> _Exercise aim_: Among the lines below, how many carry the string "pixels"? Reply with a number and nothing else.
[Start Material for this exercise]
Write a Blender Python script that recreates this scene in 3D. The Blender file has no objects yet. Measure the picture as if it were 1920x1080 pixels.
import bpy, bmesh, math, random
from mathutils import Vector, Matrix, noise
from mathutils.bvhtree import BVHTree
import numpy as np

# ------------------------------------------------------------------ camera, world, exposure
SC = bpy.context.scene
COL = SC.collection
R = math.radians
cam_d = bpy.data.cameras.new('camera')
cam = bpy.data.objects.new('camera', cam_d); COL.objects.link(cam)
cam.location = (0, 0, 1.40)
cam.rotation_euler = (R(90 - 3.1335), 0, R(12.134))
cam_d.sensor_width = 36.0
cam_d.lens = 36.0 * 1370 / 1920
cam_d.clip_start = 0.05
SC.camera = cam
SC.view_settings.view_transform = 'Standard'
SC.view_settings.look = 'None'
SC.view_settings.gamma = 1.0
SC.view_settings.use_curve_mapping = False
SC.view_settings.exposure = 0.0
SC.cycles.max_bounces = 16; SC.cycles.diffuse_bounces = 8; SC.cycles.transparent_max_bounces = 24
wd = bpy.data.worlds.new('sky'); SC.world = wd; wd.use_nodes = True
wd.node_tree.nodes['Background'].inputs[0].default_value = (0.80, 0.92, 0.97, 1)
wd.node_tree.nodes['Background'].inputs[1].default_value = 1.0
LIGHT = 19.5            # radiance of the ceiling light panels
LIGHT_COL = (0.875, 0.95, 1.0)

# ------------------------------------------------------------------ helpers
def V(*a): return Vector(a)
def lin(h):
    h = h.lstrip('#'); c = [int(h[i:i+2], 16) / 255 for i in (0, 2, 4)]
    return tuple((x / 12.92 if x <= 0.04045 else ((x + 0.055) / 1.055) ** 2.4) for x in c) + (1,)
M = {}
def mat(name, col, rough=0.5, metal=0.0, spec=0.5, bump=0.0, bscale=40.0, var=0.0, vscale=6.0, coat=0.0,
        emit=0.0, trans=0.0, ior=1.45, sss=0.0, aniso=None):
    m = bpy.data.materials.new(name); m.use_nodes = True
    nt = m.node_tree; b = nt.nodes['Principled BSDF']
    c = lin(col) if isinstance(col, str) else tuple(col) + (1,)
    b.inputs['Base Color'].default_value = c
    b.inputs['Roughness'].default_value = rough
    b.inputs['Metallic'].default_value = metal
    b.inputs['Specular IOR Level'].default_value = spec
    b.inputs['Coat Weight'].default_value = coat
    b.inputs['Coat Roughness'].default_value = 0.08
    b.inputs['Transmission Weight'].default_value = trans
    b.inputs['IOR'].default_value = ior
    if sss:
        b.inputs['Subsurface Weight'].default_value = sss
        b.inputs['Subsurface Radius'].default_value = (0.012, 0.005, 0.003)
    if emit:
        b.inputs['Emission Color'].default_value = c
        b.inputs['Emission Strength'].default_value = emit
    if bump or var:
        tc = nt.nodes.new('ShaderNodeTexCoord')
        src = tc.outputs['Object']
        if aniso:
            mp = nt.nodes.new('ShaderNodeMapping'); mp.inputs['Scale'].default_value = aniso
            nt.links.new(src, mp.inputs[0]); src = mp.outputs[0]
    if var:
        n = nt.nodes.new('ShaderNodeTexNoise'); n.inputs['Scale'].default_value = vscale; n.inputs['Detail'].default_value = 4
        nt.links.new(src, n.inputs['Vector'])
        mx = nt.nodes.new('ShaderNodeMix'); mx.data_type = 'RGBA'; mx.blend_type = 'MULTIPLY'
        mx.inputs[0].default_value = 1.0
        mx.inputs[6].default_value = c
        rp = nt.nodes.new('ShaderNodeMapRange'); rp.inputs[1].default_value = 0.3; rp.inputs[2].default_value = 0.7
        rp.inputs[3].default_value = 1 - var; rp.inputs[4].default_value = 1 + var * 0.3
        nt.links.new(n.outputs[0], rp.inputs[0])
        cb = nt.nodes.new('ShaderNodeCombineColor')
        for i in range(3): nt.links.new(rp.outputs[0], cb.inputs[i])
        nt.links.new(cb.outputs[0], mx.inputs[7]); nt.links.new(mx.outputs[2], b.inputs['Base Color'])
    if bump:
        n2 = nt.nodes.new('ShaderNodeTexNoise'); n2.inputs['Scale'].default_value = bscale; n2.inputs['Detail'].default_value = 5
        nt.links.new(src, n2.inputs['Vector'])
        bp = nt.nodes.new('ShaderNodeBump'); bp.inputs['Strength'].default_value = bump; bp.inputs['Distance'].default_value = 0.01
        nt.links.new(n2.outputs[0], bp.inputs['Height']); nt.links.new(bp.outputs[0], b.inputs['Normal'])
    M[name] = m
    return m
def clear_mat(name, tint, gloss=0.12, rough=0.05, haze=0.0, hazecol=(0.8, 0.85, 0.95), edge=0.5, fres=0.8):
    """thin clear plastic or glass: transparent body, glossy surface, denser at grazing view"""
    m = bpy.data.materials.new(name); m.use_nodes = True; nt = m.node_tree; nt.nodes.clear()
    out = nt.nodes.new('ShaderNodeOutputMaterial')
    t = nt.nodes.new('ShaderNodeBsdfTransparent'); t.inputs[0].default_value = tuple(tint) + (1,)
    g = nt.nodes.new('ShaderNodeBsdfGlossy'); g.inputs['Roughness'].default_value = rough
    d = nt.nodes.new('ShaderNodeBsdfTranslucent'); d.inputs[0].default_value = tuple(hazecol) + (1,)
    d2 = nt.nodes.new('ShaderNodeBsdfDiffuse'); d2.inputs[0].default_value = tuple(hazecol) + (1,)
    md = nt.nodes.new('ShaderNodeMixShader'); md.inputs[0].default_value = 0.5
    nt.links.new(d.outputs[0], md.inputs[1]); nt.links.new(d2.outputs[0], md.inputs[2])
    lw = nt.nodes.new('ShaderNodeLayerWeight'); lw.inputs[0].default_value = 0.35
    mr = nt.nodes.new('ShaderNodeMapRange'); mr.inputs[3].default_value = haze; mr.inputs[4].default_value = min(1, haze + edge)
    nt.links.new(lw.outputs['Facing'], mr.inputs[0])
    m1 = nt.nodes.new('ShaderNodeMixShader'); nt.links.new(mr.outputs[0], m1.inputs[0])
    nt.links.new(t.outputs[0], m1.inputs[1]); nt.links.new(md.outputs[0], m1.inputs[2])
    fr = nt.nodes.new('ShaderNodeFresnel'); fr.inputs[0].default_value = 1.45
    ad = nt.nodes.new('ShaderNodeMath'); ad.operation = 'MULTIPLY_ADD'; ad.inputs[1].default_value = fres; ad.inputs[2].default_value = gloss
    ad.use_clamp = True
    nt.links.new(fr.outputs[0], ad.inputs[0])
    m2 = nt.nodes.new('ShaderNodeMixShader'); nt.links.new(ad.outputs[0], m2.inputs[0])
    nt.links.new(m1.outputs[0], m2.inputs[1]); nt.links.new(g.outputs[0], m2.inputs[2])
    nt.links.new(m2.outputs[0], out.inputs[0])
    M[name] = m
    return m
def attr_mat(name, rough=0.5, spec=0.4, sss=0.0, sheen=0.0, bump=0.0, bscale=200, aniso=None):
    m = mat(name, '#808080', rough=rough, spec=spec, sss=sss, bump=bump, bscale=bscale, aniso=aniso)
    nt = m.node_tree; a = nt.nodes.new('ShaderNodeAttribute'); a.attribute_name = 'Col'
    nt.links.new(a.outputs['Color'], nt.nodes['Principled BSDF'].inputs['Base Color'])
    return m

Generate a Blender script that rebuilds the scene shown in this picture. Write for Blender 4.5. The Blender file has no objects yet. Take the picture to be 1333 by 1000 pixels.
[End Material for this exercise]
> _Finished exercise_: 2